Il protagonista del romanzo, giunto a Milano, abbandona ben presto i propositi “esplosivi” dovendo far fronte alle necessità quotidiane; i soldi guadagnati come traduttore sono pochi e bastano appena per mangiare, mantenere moglie e figlio rimasti a Ribolla e per affittare un letto (non una stanza, non sia mai, in questo Milano era già Milano) in un minuscolo appartamento condiviso con altri quattro ospiti più affittacamere e figlie, in condizioni igieniche quantomeno discutibili. Solo in un secondo momento l’uomo potrà – a fatica – permettersi un piccolo appartamento insieme alla donna cui nel frattempo si sarà legato, creandosi così una seconda famiglia insieme a quella abbandonata in Toscana.

La vita agra è un romanzo intenso, crudo e a tratti disturbante. Altri recensori, di sicuro più competenti di me, lo definiscono ironico, alcuni addirittura divertente. Certo, l’ironia è presente ma non sortisce ilarità, è un’ironia amara, greve, sferzante, come quando descrive le condizioni di vita nell’appartamento condiviso con gli altri ospiti, la padrona di casa e le sue due figlie:

otto letti non sono uno scherzo, sono sedici lenzuola. Per questo la signora De Sio ce ne cambiava uno ogni quindici giorni: passava sotto quello di sopra, che si sporcava un po’ meno e aggiungeva il nuovo. (p. 14)

Bianciardi dedica la stessa ironia dolente alle persone incrociate mentre si recano al lavoro: operai con gli occhi gonfi di sonno che si muovono come automi, ragionieri con la camicia bianca e “due solchi profondi che partono da sotto le occhiaie bluastre e arrivano agli angoli della bocca”, segretarie con le gambette secche e le facce smunte e color della terra. Insomma, persone costrette nel ruolo paradossale di ingranaggi vitali di un sistema economico spietato che li rende a loro volta vittime. Un sistema che porta la precarietà del lavoro a livelli estremi, con l’onnipresente spettro del licenziamento come strategia volta a ridurre il lavoratore a una dimensione meramente funzionale.

A onor del vero, qualche pagina divertente si può trovare, ad esempio quando Bianciardi descrive le serate in compagnia di artisti, scrittori e wannabe intellettuali al caffè Giamaica (nel romanzo è chiamato Antille) nel milieu della Milano storica degli Scapigliati, tra via Fiori chiari e via Fiori oscuri, quella zona Brera oggi caratterizzata essenzialmente dai dehor dei bar, oppure quando il protagonista si trova a fare spese al “bottegone”, ossia un supermercato (novità assoluta per l’epoca), disorientato fra cataste di scatole colorate, musica di sottofondo e “un carrettino di fil di ferro che devi riempire di merce”. Ma ciò che più lo stupisce è la vista dei clienti (gli “emitori”) alle prese con acquisti eseguiti “con gesti da macumbati”,  prigionieri di un ciclo ininterrotto di consumi in gran parte superflui.

Un romanzo amaro, triste, che narra di una Milano fredda, nebbiosa e ostile, ben diversa da quella “da bere” degli anni Ottanta e da quella al limite dell’overtourism di oggi.
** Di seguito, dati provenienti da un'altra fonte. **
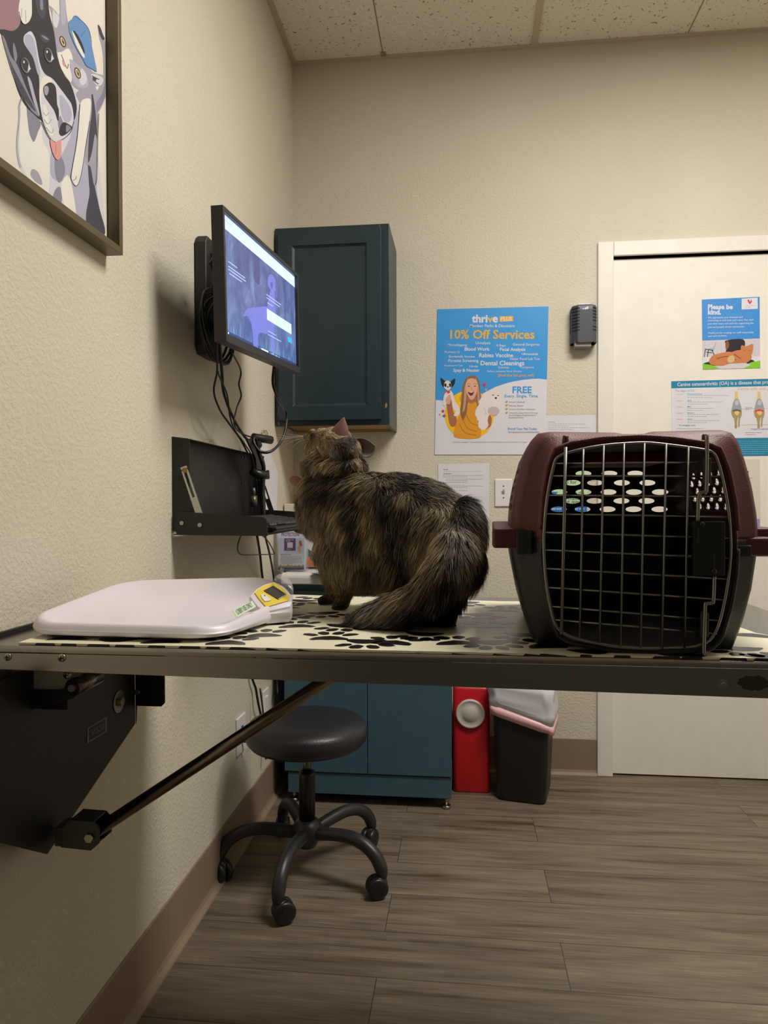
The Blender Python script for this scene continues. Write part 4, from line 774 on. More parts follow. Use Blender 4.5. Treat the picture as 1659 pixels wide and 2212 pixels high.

Nonostante ciò un lavoro esemplare, per il tema trattato, per la prospettiva non scontata e soprattutto per uno stile impareggiabile, per l'ironia dolente che mai scivola nel sarcasmo, per quei passaggi che, quando descrivono i personaggi attraverso il loro parlato, riportano al Gadda del Pasticciaccio.

Luciano Bianciardi è mancato a neanche cinquant’anni, nell’ormai lontano 1971, e quindi la sua produzione letteraria non risulta particolarmente copiosa. Eppure quello che ci ha lasciato è materiale preziosissimo per conoscere un’epoca (mai stata d’oro e drammaticamente attuale) e per capire quelle successive.